とはいえ実体経済のほうは引き続き芳しく状況が続いている。アメリカは第三四半期の成長率は1.9%、2019年年間通してでは2%を下回るだろう。そして2020年ではさらに落ち込み、1.5%前後の水準になると予想する。さらに中国は、昨日14日の速報では2020年の成長率がついに6%を切ることが報道されリーマン・ショック以降の世界経済の両輪を失うこととなる。
そして日本は消費税増税の痛みがじわじわと効き始めるころだから、もともと1%前後であった成長率が0%前半台になることも避けられないだろう。株式市場が好調なことが唯一の救いではあるが、先行きは暗い。
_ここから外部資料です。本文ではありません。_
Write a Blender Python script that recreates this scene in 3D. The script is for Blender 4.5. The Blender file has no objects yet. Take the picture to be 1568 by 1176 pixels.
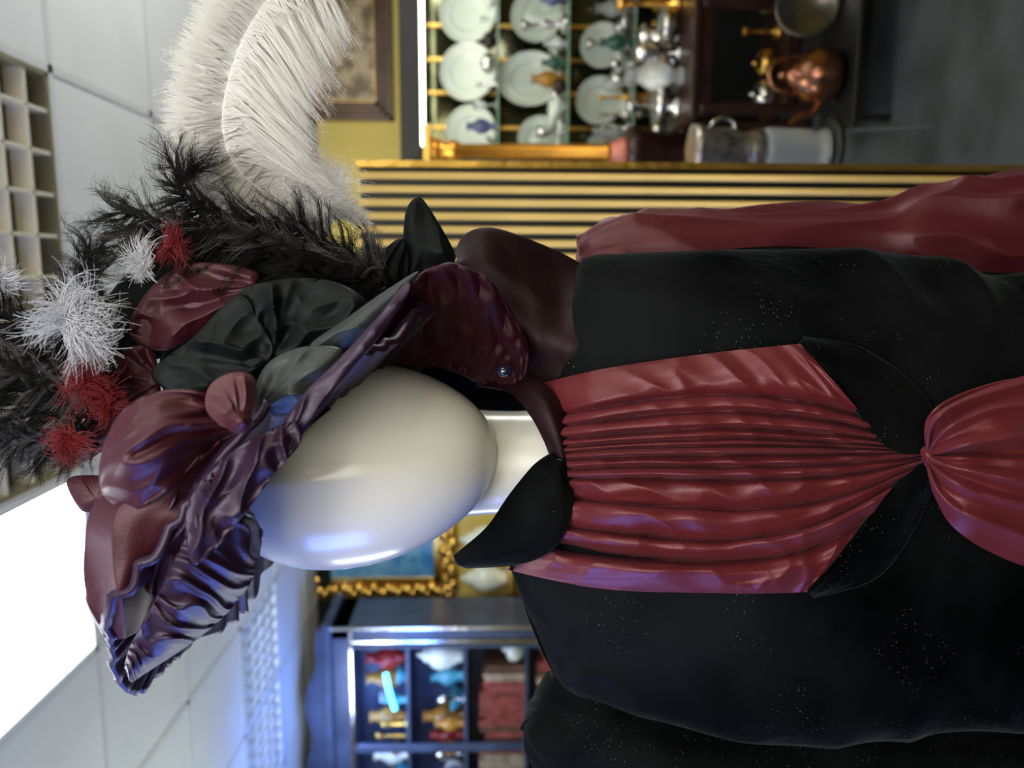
import bpy, bmesh, math, random
from math import sin, cos, pi, radians, sqrt
from mathutils import Vector, Matrix, noise
from mathutils.bvhtree import BVHTree
random.seed(7)
FPX=1200.0
# ------------------------------------------------------------------ camera frame
PSI=radians(8.6); TAU=radians(1.575)
CAM=Vector((0,0,1.5))
Rv=Vector((cos(PSI),sin(PSI),0))
Fv=Vector((-sin(PSI)*cos(TAU),cos(PSI)*cos(TAU),-sin(TAU)))
Uv=Rv.cross(Fv).normalized()
FH=Vector((-sin(PSI),cos(PSI),0))
EX=-Uv; EY=-Rv
def P(x,y,d):
    return CAM+d*(Fv+((x-800)/FPX)*EX+((y-600)/FPX)*EY)
def ray(x,y): return (Fv+((x-800)/FPX)*EX+((y-600)/FPX)*EY)
def onY(x,y,Y):
    r=ray(x,y); t=Y/r.y; return CAM+r*t
sc=bpy.context.scene
cam_d=bpy.data.cameras.new("camera"); cam=bpy.data.objects.new("camera",cam_d); sc.collection.objects.link(cam)
M=Matrix((( EX.x,Rv.x,-Fv.x,CAM.x),(EX.y,Rv.y,-Fv.y,CAM.y),(EX.z,Rv.z,-Fv.z,CAM.z),(0,0,0,1)))
cam.matrix_world=M
cam_d.sensor_width=36; cam_d.lens=27; cam_d.clip_start=.02
cam_d.dof.use_dof=True; cam_d.dof.focus_distance=.6; cam_d.dof.aperture_fstop=5
sc.camera=cam
sc.view_settings.view_transform='Standard'

# ------------------------------------------------------------------ materials
def nt(name):
    m=bpy.data.materials.new(name); m.use_nodes=True
    t=m.node_tree; b=t.nodes["Principled BSDF"]; return m,t,b
def basic(name,col,rough=.5,metal=0,spec=.5,emit=None,es=0,noise_s=0,noise_a=.15,bump=0,bscale=60,sheen=0,coat=0,trans=0,alpha=1,ior=1.45):
    m,t,b=nt(name)
    b.inputs['Base Color'].default_value=(*col,1); b.inputs['Roughness'].default_value=rough
    b.inputs['Metallic'].default_value=metal; b.inputs['Specular IOR Level'].default_value=spec
    b.inputs['Sheen Weight'].default_value=sheen; b.inputs['Coat Weight'].default_value=coat
    b.inputs['Transmission Weight'].default_value=trans; b.inputs['IOR'].default_value=ior
    b.inputs['Alpha'].default_value=alpha
    if emit: b.inputs['Emission Color'].default_value=(*emit,1); b.inputs['Emission Strength'].default_value=es
    tc=t.nodes.new('ShaderNodeTexCoord')
    if noise_s:
        n=t.nodes.new('ShaderNodeTexNoise'); n.inputs['Scale'].default_value=noise_s; n.inputs['Detail'].default_value=4
        t.links.new(tc.outputs['Object'],n.inputs['Vector'])
        r=t.nodes.new('ShaderNodeValToRGB')
        r.color_ramp.elements[0].position=.3; r.color_ramp.elements[1].position=.7
        r.color_ramp.elements[0].color=(*[c*(1-noise_a) for c in col],1)
        r.color_ramp.elements[1].color=(*[min(1,c*(1+noise_a)) for c in col],1)
        t.links.new(n.outputs['Fac'],r.inputs['Fac']); t.links.new(r.outputs['Color'],b.inputs['Base Color'])
    if bump:
        n=t.nodes.new('ShaderNodeTexNoise'); n.inputs['Scale'].default_value=bscale; n.inputs['Detail'].default_value=5
        t.links.new(tc.outputs['Object'],n.inputs['Vector'])
        bp=t.nodes.new('ShaderNodeBump'); bp.inputs['Strength'].default_value=bump; bp.inputs['Distance'].default_value=.01
        t.links.new(n.outputs['Fac'],bp.inputs['Height']); t.links.new(bp.outputs['Normal'],b.inputs['Normal'])
    return m
def satin(name,col,rough=.44,sheen=.03,tint=(.9,.5,.75),graz=None,spec=.5,stint=(1,.74,.80)):
    """taffeta: warp colour face-on, weft colour at grazing angles, faint woven bump"""
    m,t,b=nt(name)
    graz=graz or (min(1,col[0]*1.7+.012),col[1]*2+.008,col[2]*2.2+.014)
    lw=t.nodes.new('ShaderNodeLayerWeight'); lw.inputs['Blend'].default_value=.4
    r=t.nodes.new('ShaderNodeValToRGB'); r.color_ramp.elements[0].position=.2; r.color_ramp.elements[1].position=.95
    r.color_ramp.elements[0].color=(*col,1); r.color_ramp.elements[1].color=(*graz,1)
    t.links.new(lw.outputs['Facing'],r.inputs['Fac']); t.links.new(r.outputs['Color'],b.inputs['Base Color'])
    b.inputs['Roughness'].default_value=rough; b.inputs['Specular IOR Level'].default_value=spec
    b.inputs['Specular Tint'].default_value=(*stint,1)
    b.inputs['Sheen Weight'].default_value=sheen; b.inputs['Sheen Roughness'].default_value=.35; b.inputs['Sheen Tint'].default_value=(*tint,1)
    tc=t.nodes.new('ShaderNodeTexCoord')
    n=t.nodes.new('ShaderNodeTexNoise'); n.inputs['Scale'].default_value=24; n.inputs['Detail'].default_value=5; n.inputs['Distortion'].default_value=1.0
    t.links.new(tc.outputs['Object'],n.inputs['Vector'])
    wv=t.nodes.new('ShaderNodeTexNoise'); wv.inputs['Scale'].default_value=1400; wv.inputs['Detail'].default_value=1
    t.links.new(tc.outputs['Object'],wv.inputs['Vector'])
    bp=t.nodes.new('ShaderNodeBump'); bp.inputs['Strength'].default_value=.12; bp.inputs['Distance'].default_value=.01
    t.links.new(n.outputs['Fac'],bp.inputs['Height'])
    b2=t.nodes.new('ShaderNodeBump'); b2.inputs['Strength'].default_value=.35; b2.inputs['Distance'].default_value=.0008
    t.links.new(wv.outputs['Fac'],b2.inputs['Height']); t.links.new(bp.outputs['Normal'],b2.inputs['Normal'])
    t.links.new(b2.outputs['Normal'],b.inputs['Normal'])
    return m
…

(アメリカ、ヨーロッパと好調が続く。新興諸国と日本はやや出遅れ)

一度落ちて、また戻る
では、どれくらいこの状態がつづくのか。
答えは分からない。3ヶ月間かもしれないし3年間かもしれない。しかし、一つわかっているのは私たちはいま景気サイクルの最後のほうにいるが、最終段階では景況感はもっと悪くなり多くの企業が倒産し、経済は再生を迎えるということだ。来年2020年を終えるころから景況感はますます悪くなってくるだろう。そうなると景気サイクルの最後のほうである。株価は落ち、失業者が上昇し、世相が悪くなる。そこまでくると、次の再生への芽がいぶきはじめる。
このサイクルは資本主義が人々の欲望を源泉としてドライブする限りなくならないと思う。人は100万円稼ぐと次は1,000万円、1億円と無限に欲し続けるものだからだ。
ポートフォリオ
スタンスは先月から変更はない。景気減速の速度を見ながら、もし経済のカタストロフが早めに来るようなことがあれば保守的なポートフォリオを組む。現状、まだまだそのカタストロフには程遠い。